begin Data shown

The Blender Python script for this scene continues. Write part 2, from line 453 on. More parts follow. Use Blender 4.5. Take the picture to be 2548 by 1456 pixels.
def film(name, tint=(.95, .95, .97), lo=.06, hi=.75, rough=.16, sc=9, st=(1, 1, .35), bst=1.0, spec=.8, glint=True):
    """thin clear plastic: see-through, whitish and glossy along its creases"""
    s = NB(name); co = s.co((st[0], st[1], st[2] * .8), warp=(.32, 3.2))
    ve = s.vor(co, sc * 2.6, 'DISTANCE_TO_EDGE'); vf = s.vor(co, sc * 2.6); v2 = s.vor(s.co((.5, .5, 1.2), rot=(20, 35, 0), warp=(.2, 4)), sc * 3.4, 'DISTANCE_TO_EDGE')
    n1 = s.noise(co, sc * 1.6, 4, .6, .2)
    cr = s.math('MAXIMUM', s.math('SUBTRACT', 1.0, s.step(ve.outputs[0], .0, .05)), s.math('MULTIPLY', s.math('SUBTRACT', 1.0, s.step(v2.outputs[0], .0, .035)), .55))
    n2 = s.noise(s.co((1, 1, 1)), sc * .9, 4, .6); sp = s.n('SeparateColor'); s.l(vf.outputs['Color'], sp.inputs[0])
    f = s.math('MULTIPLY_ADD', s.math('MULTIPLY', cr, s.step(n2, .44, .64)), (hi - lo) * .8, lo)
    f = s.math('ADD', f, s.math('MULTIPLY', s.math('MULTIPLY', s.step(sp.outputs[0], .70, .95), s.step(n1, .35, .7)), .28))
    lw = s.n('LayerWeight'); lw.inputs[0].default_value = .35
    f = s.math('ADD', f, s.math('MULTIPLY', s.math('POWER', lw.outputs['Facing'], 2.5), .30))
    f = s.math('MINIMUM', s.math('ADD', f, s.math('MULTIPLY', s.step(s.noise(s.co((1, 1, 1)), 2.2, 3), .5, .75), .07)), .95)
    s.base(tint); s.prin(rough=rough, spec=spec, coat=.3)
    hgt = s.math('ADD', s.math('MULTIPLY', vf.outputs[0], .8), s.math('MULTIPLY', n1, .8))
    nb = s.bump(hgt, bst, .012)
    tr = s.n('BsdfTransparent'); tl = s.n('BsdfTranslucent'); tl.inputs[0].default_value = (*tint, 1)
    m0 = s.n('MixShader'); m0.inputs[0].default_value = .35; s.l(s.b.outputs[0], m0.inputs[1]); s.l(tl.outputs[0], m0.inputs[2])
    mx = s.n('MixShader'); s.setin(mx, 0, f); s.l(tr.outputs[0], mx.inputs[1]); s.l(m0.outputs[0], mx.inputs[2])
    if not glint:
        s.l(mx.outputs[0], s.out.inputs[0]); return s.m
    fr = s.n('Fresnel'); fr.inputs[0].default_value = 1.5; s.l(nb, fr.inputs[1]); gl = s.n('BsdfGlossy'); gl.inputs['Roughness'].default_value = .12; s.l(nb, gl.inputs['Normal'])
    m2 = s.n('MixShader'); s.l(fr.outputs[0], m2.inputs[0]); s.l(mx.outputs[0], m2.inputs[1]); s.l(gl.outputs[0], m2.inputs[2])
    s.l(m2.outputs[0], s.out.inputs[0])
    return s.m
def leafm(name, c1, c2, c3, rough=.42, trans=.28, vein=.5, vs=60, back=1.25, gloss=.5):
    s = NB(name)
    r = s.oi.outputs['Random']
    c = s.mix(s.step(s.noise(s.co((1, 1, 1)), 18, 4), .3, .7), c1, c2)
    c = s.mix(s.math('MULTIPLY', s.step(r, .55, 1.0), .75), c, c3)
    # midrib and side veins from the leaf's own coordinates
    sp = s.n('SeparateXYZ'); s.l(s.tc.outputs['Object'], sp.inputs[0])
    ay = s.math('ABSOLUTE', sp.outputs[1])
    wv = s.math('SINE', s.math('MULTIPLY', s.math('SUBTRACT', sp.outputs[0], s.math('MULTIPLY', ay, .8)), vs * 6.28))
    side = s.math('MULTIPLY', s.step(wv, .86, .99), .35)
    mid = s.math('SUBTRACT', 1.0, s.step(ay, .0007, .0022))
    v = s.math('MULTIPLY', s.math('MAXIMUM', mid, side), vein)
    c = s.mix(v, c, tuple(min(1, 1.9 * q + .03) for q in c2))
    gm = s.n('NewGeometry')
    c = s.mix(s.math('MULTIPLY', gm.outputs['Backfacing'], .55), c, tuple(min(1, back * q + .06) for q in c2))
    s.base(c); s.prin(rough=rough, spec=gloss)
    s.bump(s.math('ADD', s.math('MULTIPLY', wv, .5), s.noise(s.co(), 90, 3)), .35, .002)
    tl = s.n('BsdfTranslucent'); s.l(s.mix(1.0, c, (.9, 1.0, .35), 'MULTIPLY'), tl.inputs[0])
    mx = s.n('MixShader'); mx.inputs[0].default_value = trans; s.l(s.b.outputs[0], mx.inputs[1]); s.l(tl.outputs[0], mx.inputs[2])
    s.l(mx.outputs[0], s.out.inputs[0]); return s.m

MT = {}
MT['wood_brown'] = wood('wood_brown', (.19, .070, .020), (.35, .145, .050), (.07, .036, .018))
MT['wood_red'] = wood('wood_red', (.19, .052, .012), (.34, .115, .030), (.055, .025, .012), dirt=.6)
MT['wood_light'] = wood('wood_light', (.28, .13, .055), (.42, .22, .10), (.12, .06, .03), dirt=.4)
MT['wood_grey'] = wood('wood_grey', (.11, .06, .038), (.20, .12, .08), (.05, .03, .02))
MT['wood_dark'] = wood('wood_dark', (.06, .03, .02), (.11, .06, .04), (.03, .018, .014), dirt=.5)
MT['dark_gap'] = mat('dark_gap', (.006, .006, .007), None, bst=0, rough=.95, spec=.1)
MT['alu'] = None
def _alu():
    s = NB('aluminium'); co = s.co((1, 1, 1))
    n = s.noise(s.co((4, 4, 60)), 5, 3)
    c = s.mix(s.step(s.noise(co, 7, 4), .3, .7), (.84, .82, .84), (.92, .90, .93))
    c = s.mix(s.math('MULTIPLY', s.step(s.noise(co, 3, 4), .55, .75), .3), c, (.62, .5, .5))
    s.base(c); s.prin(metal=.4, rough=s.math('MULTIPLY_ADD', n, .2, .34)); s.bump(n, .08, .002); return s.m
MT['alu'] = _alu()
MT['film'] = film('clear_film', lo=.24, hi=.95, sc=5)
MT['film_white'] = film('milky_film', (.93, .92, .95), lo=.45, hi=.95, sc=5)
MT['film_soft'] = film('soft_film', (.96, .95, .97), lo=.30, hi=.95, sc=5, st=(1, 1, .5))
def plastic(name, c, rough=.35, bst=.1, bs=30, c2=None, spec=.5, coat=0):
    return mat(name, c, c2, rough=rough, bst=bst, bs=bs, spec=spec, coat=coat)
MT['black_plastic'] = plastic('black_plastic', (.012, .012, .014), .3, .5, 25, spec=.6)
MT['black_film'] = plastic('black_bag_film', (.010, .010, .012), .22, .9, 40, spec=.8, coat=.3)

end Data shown

Task goal:
Copy out the lines in which the string "from" appears.

Written answer:
The Blender Python script for this scene continues. Write part 2, from line 453 on. More parts follow. Use Blender 4.5. Take the picture to be 2548 by 1456 pixels.
    # midrib and side veins from the leaf's own coordinates